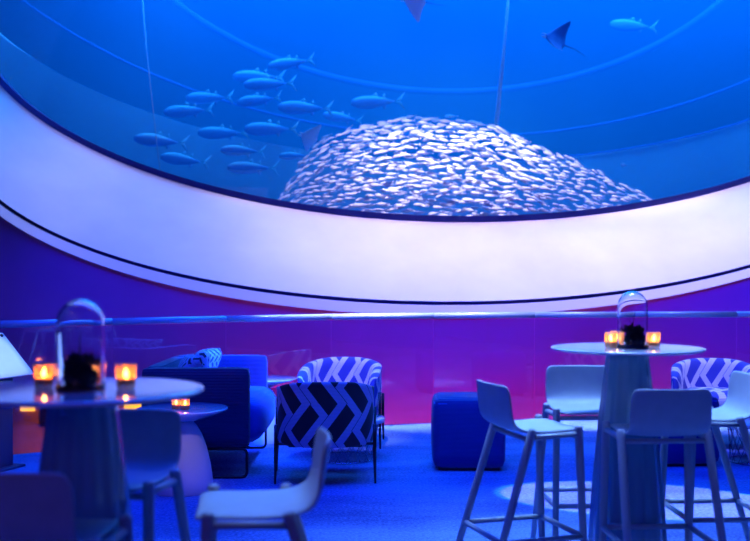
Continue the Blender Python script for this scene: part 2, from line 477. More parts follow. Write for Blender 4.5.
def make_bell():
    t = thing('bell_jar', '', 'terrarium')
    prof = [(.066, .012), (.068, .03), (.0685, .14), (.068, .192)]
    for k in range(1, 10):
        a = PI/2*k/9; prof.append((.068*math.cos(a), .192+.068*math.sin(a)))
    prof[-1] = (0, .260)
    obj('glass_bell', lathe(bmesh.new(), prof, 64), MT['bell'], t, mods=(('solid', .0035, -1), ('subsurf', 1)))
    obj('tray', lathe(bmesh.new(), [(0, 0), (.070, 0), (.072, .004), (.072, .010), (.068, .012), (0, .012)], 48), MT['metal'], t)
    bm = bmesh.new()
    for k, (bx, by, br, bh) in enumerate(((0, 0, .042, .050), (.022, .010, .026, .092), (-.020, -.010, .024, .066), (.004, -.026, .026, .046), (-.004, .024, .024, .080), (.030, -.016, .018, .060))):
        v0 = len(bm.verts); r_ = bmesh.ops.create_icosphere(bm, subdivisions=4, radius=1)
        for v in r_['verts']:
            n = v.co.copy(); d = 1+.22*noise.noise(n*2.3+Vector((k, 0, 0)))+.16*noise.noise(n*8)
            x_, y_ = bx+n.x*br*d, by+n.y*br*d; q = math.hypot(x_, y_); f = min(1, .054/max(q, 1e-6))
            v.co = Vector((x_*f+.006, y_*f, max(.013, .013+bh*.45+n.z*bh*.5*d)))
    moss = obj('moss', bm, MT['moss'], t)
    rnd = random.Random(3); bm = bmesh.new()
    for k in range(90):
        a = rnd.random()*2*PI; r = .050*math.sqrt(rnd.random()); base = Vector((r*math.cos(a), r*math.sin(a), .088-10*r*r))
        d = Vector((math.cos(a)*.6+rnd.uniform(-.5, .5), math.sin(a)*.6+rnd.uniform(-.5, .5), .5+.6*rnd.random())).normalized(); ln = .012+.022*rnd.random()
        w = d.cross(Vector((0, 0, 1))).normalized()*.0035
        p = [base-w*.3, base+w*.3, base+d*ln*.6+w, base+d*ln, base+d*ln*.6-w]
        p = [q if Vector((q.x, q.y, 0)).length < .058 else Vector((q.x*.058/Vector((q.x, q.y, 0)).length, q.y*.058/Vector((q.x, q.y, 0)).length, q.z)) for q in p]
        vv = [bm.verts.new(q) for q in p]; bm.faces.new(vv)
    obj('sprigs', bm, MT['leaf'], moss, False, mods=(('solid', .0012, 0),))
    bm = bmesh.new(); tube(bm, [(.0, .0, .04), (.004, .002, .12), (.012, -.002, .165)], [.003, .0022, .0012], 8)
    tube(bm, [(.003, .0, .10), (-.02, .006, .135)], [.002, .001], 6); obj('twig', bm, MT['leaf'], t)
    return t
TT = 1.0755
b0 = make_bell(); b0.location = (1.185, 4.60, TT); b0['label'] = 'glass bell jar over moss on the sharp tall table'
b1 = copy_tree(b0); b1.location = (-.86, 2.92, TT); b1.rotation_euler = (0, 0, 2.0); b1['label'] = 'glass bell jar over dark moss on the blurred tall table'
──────
WORK REQUIRED -
Quote the data exactly, leaving every image out of the copy.

RESPONSE -
Continue the Blender Python script for this scene: part 2, from line 477. More parts follow. Write for Blender 4.5.
def make_bell():
    t = thing('bell_jar', '', 'terrarium')
    prof = [(.066, .012), (.068, .03), (.0685, .14), (.068, .192)]
    for k in range(1, 10):
        a = PI/2*k/9; prof.append((.068*math.cos(a), .192+.068*math.sin(a)))
    prof[-1] = (0, .260)
    obj('glass_bell', lathe(bmesh.new(), prof, 64), MT['bell'], t, mods=(('solid', .0035, -1), ('subsurf', 1)))
    obj('tray', lathe(bmesh.new(), [(0, 0), (.070, 0), (.072, .004), (.072, .010), (.068, .012), (0, .012)], 48), MT['metal'], t)
    bm = bmesh.new()
    for k, (bx, by, br, bh) in enumerate(((0, 0, .042, .050), (.022, .010, .026, .092), (-.020, -.010, .024, .066), (.004, -.026, .026, .046), (-.004, .024, .024, .080), (.030, -.016, .018, .060))):
        v0 = len(bm.verts); r_ = bmesh.ops.create_icosphere(bm, subdivisions=4, radius=1)
        for v in r_['verts']:
            n = v.co.copy(); d = 1+.22*noise.noise(n*2.3+Vector((k, 0, 0)))+.16*noise.noise(n*8)
            x_, y_ = bx+n.x*br*d, by+n.y*br*d; q = math.hypot(x_, y_); f = min(1, .054/max(q, 1e-6))
            v.co = Vector((x_*f+.006, y_*f, max(.013, .013+bh*.45+n.z*bh*.5*d)))
    moss = obj('moss', bm, MT['moss'], t)
    rnd = random.Random(3); bm = bmesh.new()
    for k in range(90):
        a = rnd.random()*2*PI; r = .050*math.sqrt(rnd.random()); base = Vector((r*math.cos(a), r*math.sin(a), .088-10*r*r))
        d = Vector((math.cos(a)*.6+rnd.uniform(-.5, .5), math.sin(a)*.6+rnd.uniform(-.5, .5), .5+.6*rnd.random())).normalized(); ln = .012+.022*rnd.random()
        w = d.cross(Vector((0, 0, 1))).normalized()*.0035
        p = [base-w*.3, base+w*.3, base+d*ln*.6+w, base+d*ln, base+d*ln*.6-w]
        p = [q if Vector((q.x, q.y, 0)).length < .058 else Vector((q.x*.058/Vector((q.x, q.y, 0)).length, q.y*.058/Vector((q.x, q.y, 0)).length, q.z)) for q in p]
        vv = [bm.verts.new(q) for q in p]; bm.faces.new(vv)
    obj('sprigs', bm, MT['leaf'], moss, False, mods=(('solid', .0012, 0),))
    bm = bmesh.new(); tube(bm, [(.0, .0, .04), (.004, .002, .12), (.012, -.002, .165)], [.003, .0022, .0012], 8)
    tube(bm, [(.003, .0, .10), (-.02, .006, .135)], [.002, .001], 6); obj('twig', bm, MT['leaf'], t)
    return t
TT = 1.0755
b0 = make_bell(); b0.location = (1.185, 4.60, TT); b0['label'] = 'glass bell jar over moss on the sharp tall table'
b1 = copy_tree(b0); b1.location = (-.86, 2.92, TT); b1.rotation_euler = (0, 0, 2.0); b1['label'] = 'glass bell jar over dark moss on the blurred tall table'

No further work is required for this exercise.